Lo que está claro, y nosotros debemos estar conscientes de eso, es que nadie nos dice la verdad respecto al Censo Nacional de Población y Vivienda.
En sentido amplio, un censo es el “padrón o lista de la población o riqueza de una nación o pueblo”. Cuando se habla de “riqueza” esta no se refiere necesariamente a la disponibilidad financiera, sino a los recursos con los que cuenta un país, y que son usados o pueden usarse para la satisfacción de las necesidades de sus habitantes.
En sentido estricto, con significado específico, un censo es un “acto estadístico: la operación realizada, por los organismos competentes del Poder Ejecutivo, a efectos de contar el número de personas o de hechos de determinada índole, para la formación de las estadísticas de población, industria, comercio, alfabetos y analfabetos, salubridad, delincuencia, asuntos tramitados ante los tribunales de justicia u oficinas públicas, ocupación y desocupación, etc.”. En esta interpretación, que es jurídica, el censo es una acción de Estado y por eso es ejecutada por uno de sus poderes, el Ejecutivo, y, además, se fija objetivos para el recuento que no solo puede ser poblacional, sino también de otras cosas o cuestiones.
En Bolivia, la institución que mejor ha interpretado el sentido de los censos es la Fundación Jubileo que, con el apoyo de expertos, nos ha recordado, antes de que el gobierno central decidiera suspenderlo, que el censo es, fundamentalmente, un instrumento de desarrollo porque el recuento poblacional no solo debería servir para saber cuántos habitantes tiene el país, sino también para identificar sus necesidades.
Sobre la base de esa última interpretación, un país que se respete a sí mismo llama a un censo para ir hasta cada hogar, no solo a preguntar cuántos lo habitan sino a saber qué tienen y, especialmente, qué les falta.

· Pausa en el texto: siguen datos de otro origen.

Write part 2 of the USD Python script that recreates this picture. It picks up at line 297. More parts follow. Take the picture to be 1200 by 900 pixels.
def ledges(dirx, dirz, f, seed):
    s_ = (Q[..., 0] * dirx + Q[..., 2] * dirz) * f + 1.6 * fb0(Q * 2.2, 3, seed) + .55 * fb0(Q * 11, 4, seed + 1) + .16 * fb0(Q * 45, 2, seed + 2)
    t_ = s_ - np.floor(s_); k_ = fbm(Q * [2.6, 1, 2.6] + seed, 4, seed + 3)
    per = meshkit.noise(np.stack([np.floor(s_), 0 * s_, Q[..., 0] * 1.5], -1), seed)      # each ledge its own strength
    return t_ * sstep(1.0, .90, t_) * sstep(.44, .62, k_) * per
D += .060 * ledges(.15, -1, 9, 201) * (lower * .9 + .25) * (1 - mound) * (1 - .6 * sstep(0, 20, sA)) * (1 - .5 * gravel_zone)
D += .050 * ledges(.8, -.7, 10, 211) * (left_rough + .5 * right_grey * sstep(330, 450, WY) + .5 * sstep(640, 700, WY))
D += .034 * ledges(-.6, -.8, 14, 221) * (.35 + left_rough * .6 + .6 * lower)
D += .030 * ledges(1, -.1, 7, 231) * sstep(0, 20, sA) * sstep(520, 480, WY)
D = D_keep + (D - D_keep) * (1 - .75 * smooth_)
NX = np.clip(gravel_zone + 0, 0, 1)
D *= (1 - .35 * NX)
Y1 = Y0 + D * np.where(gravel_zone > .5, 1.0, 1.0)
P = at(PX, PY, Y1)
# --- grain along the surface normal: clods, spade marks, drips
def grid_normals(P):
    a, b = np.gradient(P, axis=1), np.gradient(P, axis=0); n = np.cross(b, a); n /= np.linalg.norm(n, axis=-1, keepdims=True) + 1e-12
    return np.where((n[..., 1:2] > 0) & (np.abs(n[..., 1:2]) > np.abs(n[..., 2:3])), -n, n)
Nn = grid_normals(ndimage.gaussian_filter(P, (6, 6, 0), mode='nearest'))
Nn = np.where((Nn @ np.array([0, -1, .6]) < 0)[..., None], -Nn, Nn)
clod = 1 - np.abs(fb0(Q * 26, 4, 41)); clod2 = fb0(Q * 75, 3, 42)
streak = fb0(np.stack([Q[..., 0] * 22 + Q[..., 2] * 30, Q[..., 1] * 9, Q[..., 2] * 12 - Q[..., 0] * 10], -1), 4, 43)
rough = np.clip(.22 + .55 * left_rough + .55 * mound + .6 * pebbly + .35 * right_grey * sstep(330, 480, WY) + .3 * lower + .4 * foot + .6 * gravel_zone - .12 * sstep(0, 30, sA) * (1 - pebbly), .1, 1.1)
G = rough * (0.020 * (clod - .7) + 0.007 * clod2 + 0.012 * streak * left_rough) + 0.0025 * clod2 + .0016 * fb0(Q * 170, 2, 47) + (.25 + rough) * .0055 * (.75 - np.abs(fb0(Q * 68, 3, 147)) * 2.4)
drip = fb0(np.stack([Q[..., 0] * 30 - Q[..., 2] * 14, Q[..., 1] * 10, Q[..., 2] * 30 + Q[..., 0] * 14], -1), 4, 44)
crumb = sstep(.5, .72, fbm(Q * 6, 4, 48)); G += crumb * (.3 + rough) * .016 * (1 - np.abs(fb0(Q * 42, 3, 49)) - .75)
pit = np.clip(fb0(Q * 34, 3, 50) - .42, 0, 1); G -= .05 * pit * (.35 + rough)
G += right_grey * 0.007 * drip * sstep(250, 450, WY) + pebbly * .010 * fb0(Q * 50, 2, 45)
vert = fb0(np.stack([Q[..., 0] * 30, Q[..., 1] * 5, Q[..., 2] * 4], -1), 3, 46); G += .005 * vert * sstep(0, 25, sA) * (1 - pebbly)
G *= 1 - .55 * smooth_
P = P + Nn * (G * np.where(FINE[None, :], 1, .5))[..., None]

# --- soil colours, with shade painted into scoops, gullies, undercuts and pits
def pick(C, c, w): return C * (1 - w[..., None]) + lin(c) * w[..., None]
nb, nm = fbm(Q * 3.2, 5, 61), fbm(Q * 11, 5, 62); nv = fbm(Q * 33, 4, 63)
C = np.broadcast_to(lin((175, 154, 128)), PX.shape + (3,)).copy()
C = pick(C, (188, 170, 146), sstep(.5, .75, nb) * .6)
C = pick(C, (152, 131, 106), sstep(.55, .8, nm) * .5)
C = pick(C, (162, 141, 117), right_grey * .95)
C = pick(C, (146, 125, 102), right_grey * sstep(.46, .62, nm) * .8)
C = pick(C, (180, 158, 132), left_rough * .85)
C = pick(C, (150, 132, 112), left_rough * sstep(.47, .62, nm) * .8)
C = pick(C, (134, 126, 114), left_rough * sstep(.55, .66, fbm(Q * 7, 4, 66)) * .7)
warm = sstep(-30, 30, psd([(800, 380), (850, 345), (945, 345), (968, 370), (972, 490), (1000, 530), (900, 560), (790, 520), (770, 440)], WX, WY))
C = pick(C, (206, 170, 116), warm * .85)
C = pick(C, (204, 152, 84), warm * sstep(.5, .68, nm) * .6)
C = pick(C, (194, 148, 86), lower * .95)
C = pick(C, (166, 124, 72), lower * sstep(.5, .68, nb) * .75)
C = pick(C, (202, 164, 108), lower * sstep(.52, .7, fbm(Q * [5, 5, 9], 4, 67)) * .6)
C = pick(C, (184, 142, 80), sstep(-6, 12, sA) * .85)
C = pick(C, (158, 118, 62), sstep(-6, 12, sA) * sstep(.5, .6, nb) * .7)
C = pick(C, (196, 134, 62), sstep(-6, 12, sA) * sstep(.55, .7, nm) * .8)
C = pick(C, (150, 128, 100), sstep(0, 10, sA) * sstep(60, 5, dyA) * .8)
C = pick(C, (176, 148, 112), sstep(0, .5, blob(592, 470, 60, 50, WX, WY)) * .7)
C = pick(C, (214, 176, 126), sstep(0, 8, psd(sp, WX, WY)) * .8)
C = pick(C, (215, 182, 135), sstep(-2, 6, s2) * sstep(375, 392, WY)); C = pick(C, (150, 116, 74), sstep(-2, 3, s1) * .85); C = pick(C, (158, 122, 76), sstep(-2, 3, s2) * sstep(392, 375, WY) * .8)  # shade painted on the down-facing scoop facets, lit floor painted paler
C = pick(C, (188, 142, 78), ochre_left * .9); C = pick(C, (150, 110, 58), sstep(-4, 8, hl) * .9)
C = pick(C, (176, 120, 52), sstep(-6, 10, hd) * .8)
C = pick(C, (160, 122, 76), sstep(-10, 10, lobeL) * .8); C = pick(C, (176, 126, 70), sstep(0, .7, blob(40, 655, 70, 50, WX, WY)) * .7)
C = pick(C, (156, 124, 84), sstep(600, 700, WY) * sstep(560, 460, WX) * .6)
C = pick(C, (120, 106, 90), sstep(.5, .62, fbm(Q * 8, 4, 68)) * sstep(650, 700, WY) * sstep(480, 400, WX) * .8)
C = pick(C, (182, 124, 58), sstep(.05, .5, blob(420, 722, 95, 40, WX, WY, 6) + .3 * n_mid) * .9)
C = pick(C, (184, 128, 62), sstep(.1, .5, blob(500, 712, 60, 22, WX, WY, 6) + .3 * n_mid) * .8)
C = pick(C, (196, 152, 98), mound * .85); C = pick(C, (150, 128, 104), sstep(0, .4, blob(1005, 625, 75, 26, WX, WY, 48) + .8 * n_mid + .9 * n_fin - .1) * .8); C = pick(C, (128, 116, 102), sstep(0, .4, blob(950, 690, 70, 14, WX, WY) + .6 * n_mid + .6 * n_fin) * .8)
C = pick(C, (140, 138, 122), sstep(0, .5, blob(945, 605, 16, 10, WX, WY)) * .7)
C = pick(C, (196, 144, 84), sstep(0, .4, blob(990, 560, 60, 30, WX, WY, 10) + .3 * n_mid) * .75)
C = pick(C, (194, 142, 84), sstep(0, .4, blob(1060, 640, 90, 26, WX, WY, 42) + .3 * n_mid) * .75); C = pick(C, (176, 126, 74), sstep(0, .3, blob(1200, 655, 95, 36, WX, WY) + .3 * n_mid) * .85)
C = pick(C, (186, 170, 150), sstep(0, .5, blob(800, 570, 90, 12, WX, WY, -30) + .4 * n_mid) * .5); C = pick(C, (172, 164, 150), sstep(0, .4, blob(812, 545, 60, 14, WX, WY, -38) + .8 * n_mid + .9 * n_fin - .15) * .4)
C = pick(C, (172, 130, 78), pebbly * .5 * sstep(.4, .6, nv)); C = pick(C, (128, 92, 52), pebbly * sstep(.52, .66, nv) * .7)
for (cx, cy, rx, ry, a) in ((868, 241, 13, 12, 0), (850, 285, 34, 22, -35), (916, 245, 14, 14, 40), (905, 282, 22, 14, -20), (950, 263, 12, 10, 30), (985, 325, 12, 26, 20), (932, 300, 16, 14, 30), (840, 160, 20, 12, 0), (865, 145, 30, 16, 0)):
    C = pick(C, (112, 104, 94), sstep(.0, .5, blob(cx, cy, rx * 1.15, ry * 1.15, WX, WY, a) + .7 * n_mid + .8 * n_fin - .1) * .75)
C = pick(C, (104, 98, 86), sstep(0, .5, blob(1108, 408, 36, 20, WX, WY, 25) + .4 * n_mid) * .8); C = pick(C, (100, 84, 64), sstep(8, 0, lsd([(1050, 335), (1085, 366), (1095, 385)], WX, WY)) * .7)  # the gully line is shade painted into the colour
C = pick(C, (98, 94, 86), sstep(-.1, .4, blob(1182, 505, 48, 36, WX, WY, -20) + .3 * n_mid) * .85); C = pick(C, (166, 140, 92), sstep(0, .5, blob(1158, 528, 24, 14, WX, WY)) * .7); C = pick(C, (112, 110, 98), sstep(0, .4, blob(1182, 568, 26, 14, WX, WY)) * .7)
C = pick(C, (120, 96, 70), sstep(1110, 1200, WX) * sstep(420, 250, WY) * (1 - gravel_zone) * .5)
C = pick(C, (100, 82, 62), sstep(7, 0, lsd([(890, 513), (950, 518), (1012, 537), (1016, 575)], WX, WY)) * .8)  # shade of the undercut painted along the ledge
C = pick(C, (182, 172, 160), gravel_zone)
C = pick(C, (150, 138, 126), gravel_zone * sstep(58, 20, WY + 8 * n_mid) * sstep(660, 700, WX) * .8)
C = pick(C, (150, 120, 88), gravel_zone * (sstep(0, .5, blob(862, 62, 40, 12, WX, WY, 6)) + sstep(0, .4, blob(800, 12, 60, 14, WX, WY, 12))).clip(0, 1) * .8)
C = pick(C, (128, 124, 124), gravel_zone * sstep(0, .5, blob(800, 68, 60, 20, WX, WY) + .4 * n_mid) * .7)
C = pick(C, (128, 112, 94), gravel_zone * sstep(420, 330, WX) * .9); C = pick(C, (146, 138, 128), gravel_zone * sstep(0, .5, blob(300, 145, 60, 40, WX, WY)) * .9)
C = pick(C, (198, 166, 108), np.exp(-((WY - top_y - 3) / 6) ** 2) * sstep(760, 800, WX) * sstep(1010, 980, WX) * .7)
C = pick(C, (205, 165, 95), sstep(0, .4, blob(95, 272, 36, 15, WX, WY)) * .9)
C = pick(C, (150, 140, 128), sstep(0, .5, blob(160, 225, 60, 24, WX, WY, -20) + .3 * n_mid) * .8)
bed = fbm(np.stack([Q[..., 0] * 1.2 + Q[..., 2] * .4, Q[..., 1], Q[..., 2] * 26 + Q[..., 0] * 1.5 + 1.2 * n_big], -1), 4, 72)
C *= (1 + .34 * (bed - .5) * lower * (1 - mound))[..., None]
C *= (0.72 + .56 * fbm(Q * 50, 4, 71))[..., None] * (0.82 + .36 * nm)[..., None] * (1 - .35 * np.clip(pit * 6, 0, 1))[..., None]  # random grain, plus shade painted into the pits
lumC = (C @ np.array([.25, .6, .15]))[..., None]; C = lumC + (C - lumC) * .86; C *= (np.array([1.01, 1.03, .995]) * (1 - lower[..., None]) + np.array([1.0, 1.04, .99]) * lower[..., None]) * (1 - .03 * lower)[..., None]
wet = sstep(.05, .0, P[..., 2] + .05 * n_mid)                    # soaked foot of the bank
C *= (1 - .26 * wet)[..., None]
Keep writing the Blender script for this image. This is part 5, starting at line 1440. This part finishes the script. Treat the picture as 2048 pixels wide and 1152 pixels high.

Y, tras conocer las necesidades de sus habitantes, de la manera más directa posible, un gobierno que se respete a sí mismo trabaja para satisfacerlas.
El problema de Bolivia es que, por el panorama de confrontación que se vive actualmente, pareciera ser un país que no se respeta a sí mismo.
Por todo lo que se ha visto y escuchado, desde el momento mismo en el que se convocó el censo hasta el cabildo realizado en Santa Cruz, pasando por la decisión de postergar el recuento poblacional hasta 2024, el trasfondo del asunto no es saber cuántos habitantes tiene Bolivia sino dónde viven estos, para repartir sus recursos en función a esos datos. Y esta no es una especulación, ni siquiera un ejercicio interpretativo porque los líderes cruceños lo han dicho con todas sus letras. Es más… precisamente en ese cabildo, el rector de la Universidad Autónoma Gabriel René Moreno, predijo que, dentro de poco, media Bolivia vivirá en Santa Cruz.
Analizar las causas y consecuencias del proceso migratorio que, en efecto, ha convertido al Departamento de Santa Cruz en el más poblado del país no es el propósito de este editorial, aunque hay que recordar que la fecundidad de su suelo, gracias a un clima benigno, lo ha confirmado como lo más parecido a un paraíso que existe en este país.
No se niega, entonces, el crecimiento poblacional de Santa Cruz, pero se debe tomar en cuenta que este no es el resultado de una explosión de natalidad, sino de la migración, que no es un fenómeno natural, sino social. ¿Acaso no se debe analizar las causas del que ya es el proceso migratorio interno más importante de nuestra historia?
Pero de eso no ha hablado el gobierno, ni siquiera la oposición que, como se puede ver, tampoco se respeta a sí misma porque ya ha cerrado filas en torno a la exigencia de que el censo se realice en 2023, tal como ha dictaminado Santa Cruz. Y sus razones son, repetimos, económicas, no de búsqueda de desarrollo.